Apropos Renovierung, da schienen Jauch und die Frau aus Höxter ein gemeinsames Thema gefunden zu haben, minutenlang fachsimpelten sie über Ölheizungen und Instandhaltungen. "Wir müssen die Baustelle mal zusammen abgehen und Mängel rügen", bot er daher an. Überhaupt war er bei den Frauen in der Sendung deutlich nachlässiger. Während der erste Kandidat mit 0 Euro nach Hause gehen musste, half er bei Manuela Buhmann deutlich mehr nach, als sie auf dem Schlauch stand. Vielleicht, weil sie wirklich unsicher wirkte und dazu noch so aufgeregt, dass sie nach einem Schnaps verlangte.
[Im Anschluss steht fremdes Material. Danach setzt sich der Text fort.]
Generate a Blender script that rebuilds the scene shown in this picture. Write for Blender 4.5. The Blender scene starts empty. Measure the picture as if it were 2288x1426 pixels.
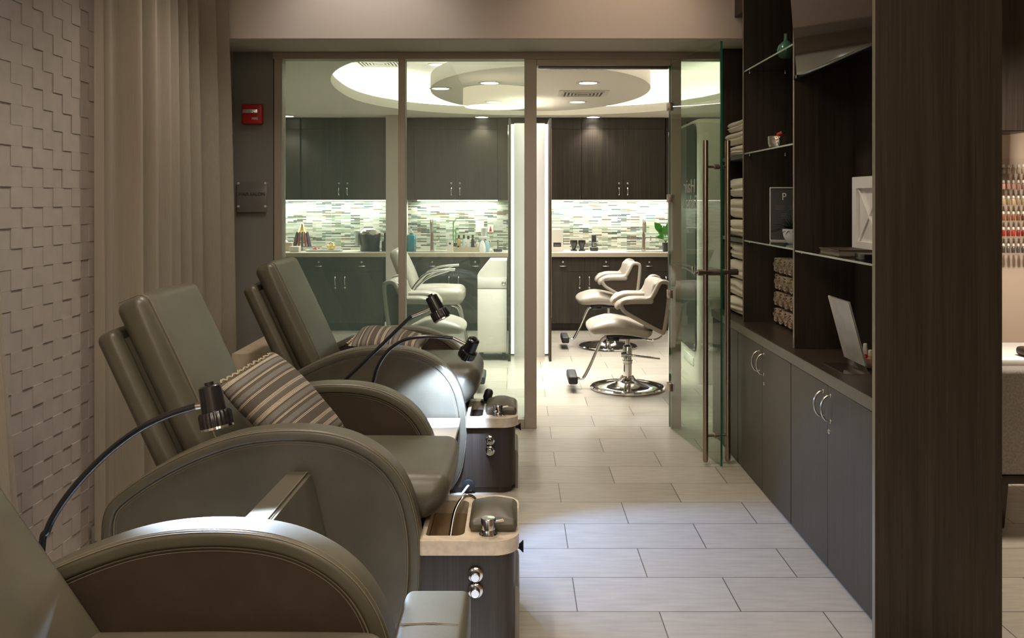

Die Antwortmöglichkeiten auf die Frage, was eine flippige Freundin am Telefon antworten würde, wenn man sie nach ihrer aktuellen Haarfarbe fragen würde, führten zu Irritationen bei der Kandidatin. A. Ju gendstil, B. Bie dermeier, C. His tourismus oder D. Grün. Sie spielte anschließend mit Jauch das Telefonat nach und kam trotzdem nicht auf die richtige Antwort.
An der Stelle zeigte sich dann aber auch mal wieder, wie gut der Moderator die absurden Antworten vortragen kann, dass die Ratenden nicht auf die Lösung kommen. Als Jauch dann fragte, ob Jugendstil denn eine Farbe sei, dämmerte es bei der Chemielaboratin. "Ach, ist das grün?", fragte sie und erntete damit große Lacher aus dem Publikum. Die 300-Euro-Frage war damit also richtig beantwortet.
Bis zur 8000-Euro-Frage kam Buhmann ganz gut durch, aber dann zockte sie, ohne die Antwort zu kennen. Sie lag falsch und fiel zurück auf 500 Euro. Bei der Abmoderation lobte Jauch sie dennoch, "Tobias Hansch hat 0 Euro gewonnen, bitte, da sehen Sie doch noch gut aus."
Die anderen beiden Kandidaten gewannen 16.000 Euro bzw. 64.000 Euro und zeigten: Es wäre mehr drin gewesen. Aber so kamen in dieser "Wer wird Millionär"- Ausgabe zur Abwechslung mal fünf der sechs Kandidaten und Kandidatinnen auf den Stuhl und konnten mit unterschiedlichem Erfolg ihr Wissen und ihren Charme unter Beweis stellen. Hilft nicht beim Raten und meistens auch nicht bei Günther Jauch, ist aber im Zweifelsfall ganz gut fürs eigene Wohlbefinden und fürs Karma, nicht über Partner, Partnerinnen oder Kinder zu lästern.